March 2, 2023
William Lucy is the former International Secretary of Treasurer of the American Federation of State County and Municipal Employees (AFSCME) and one of the co-founders of the Coalition of Black Trade Unionists. Lucy retired 10 years ago and is currently on the Board of Directors of the NAACP.
In the following interview, Lucy discusses the impact of the 1968 I am A Man Campaign, where sanitation workers went on strike in Memphis, Tennessee. Lucy was a labor leader for this strike.
In celebration of Black History Month, Lucy was interviewed by Michael J. Wilson, director of Maryland Hunger Solutions.
Wilson: Can you provide some background on how the I am A Man Campaign, and how it relates to anti-hunger, anti-poverty issues?
The I am a Man Campaign was part of a much larger effort to organize the union in Memphis, Tennessee. While it was a key part of the campaign, it was not a stand alone part. The campaign really was an effort to bring respect and dignity to sanitation workers in that city.
In 1968, there were very few people who knew about or cared about the work of sanitation employees. They needed to build a program to make the community aware not only of who they were, but what they did. Out of the strike came a real organizing effort both to educate and build awareness of what these workers did.

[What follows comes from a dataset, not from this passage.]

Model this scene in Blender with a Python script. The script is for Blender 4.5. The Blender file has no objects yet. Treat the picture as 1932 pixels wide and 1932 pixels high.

Very few people gave a lot of thought or attention to the dangers of the work. This was work that brought negative health conditions to the community as a whole.
In most cities, particularly across the South, this type of work was almost exclusively reserved for Black workers and black men. You had workers who were at the lower end of the pay scale and by and large without the preparation and training to do a whole lot of other things. The work was reserved for people with low skills or no skills, and it was work that they could get based on their own individual conditions.
From your perspective, what were some of the lessons learned from the campaign that helped other organizing efforts, both labor organizing efforts and civil rights efforts ?
The first Civil Rights issue that you see right away is that the work is by and large regulated to Black men and poor men. The skills required to do the work are not skills that you learn in high school or college. They were skills that were learned because there was no other option than to do [the work]. By and large, the men schooled themselves on how to do the work as safely as possible. The men who came in learned how to do it from the men who were already there. You learned to appreciate the colleagues who helped do the work since it wasn’t just a job that required strength, it was a job that required know-how.
Secondly, during the course of our strike, the entire community learned the value of what these men did [through the sanitation work]. They learned how the sanitation workers were the ones who physically moved the solid waste from the community. It kept at least the well to do part of the community clean.
What’s interesting is that as these men organized into unions and began to represent themselves and have representation, they tended to earn a bit more money.
This was despite the fact that the sanitation work provided low wages [at first]. As their wages got better, you found that the municipalities and cities were spending more money to buy better equipment. They needed these men less than they did in 1968. You now had very high tech machinery that helps in picking up garbage. As you get better machinery, you needed better skilled workers. So municipalities tend to earn a little more money, but lose more jobs and need the workers less. It’s really about the lack of concern for these workers.
In recognition of celebrating Black History Month in February, what are the lessons learned and advice you have for current and future leaders advocating for civil rights in the 21st century?
We will always need workers who understand the role of their job- in this case solid waste collection and the equipment necessary for the work. We will forever need workers who have these types of skills. They should aspire to have developing skills that manage that kind of work. Our workers need to have a series of skills that prepare them for upward mobility and be prepared to learn the technical parts of the job. Now sanitation workers do a lot of recycling work. Those are jobs that require workers who have and earn decent wages. Solid waste is not just garbage to be disposed of, it is garbage to be saved and used in other kinds of situations.
You’re from Memphis, Tennessee. Memphis has been in the news recently for very bad reasons. We’ve seen a police killing of a Black man, which we have seen so many times. This is not new, this is still continuing. What’s your reaction to this, as this is horrific in so many ways.
It’s the people (such as the sanitation workers) who made the fight to open up the city of Memphis so that there could be a diversified workforce. People who are low education, but not necessarily low skills had the opportunity to get into jobs that had decent wages. We didn’t fight this fight to have people who did the same thing that others had done before them. The key is that everyone has a fighting chance to move upward in terms of mobility and to take the opportunity to find better jobs and better working conditions. We need to make sure the young people who follow them have a shot at the same kinds of decent jobs.
While Memphis has made progress, there can be some bad decisions and bad policy makers that produce the same types of problems that we’ve had over the last fifty to a hundred years. The recent killings are just one more example of that.
What are your concluding thoughts?
We got the notion that every youngster should go to Harvard –and that’s not a knock on Harvard. But there are hundreds and hundreds of decent jobs that people can do and build a life without being college educated.
We should prepare ourselves to find skill based jobs such as in food preparation. Right now is a golden opportunity for skill based jobs that pay decent wages.